11 Üyeden oluşan Komisyonun başkanlığını Nevşehir Valisi yürütüyor. Üye seçiminde başkan ile İl Özel İdaresinden görevlendirilecek bir üye dışında kamuda çalışıyor olma koşulu aranmıyor. Yasaya göre 7 üyesini Kültür ve Turizm Bakanlığı; “Üniversitelerin arkeoloji, sanat tarihi, mimarlık, şehir planlama/şehir ve bölge planlama, jeoloji ve hukuk ile biyoloji veya kimya bölümlerinden lisans eğitimlerini tamamlayarak mezun olmuş, alanında uzman ve en az on yıl deneyime sahip çalışmış” olanlar arasından görevlendiriyor. Çevre ve Şehircilik ile Tarım Orman Bakanlıklarının da birer üye gönderme hakları var ancak bu üyelerin de kamu personeli olması gerekmiyor. Komisyonda Nevşehir Ticaret ve Sanayi Odasına da bir üye hakkı tanınmış ama nedense TMMOB’nin yok.

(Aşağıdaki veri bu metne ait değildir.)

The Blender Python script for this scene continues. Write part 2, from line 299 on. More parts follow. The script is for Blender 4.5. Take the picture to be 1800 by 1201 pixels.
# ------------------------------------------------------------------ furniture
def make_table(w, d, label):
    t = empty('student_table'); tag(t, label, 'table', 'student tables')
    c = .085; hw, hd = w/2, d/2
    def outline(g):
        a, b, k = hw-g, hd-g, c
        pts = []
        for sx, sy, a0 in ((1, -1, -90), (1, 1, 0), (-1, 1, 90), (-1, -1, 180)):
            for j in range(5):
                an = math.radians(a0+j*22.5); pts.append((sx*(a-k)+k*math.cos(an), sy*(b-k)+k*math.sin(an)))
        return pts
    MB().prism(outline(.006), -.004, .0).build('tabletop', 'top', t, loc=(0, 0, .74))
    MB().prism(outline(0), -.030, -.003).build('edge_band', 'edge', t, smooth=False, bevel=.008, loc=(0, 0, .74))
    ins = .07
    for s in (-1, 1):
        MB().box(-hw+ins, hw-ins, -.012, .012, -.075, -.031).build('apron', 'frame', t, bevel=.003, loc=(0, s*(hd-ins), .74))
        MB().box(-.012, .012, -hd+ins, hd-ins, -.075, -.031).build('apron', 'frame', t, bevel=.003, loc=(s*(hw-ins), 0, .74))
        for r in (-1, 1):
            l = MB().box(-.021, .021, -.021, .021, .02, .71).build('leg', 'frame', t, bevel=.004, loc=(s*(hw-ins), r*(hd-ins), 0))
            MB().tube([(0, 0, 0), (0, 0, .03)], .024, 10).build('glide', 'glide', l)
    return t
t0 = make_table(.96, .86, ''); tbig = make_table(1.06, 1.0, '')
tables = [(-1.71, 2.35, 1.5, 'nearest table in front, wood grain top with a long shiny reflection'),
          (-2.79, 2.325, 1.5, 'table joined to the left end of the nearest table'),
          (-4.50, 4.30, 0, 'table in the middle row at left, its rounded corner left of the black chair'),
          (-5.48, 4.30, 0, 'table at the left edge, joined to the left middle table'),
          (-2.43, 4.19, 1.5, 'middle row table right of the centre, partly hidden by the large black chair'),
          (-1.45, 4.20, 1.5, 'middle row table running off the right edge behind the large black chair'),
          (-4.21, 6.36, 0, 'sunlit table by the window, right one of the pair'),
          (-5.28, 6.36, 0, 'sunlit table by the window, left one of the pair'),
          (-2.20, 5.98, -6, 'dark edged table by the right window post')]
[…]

Kapadokya Alan Yönetim Başkanlığı yeni kuruldu. Faaliyet raporlarında yaptıkları işler değil, hazırlıklarına ilişkin bilgiler yazıyor. Bugün için kamuya yansıyan etkinlikleri olmadığı için dikkat çekmiyor. Kapadokya’yı Halktan kurtarıp, ulusal/uluslararası tekellere pazarlamaya hazırlanıyorlar. Gözden ırak tutmamalıyız.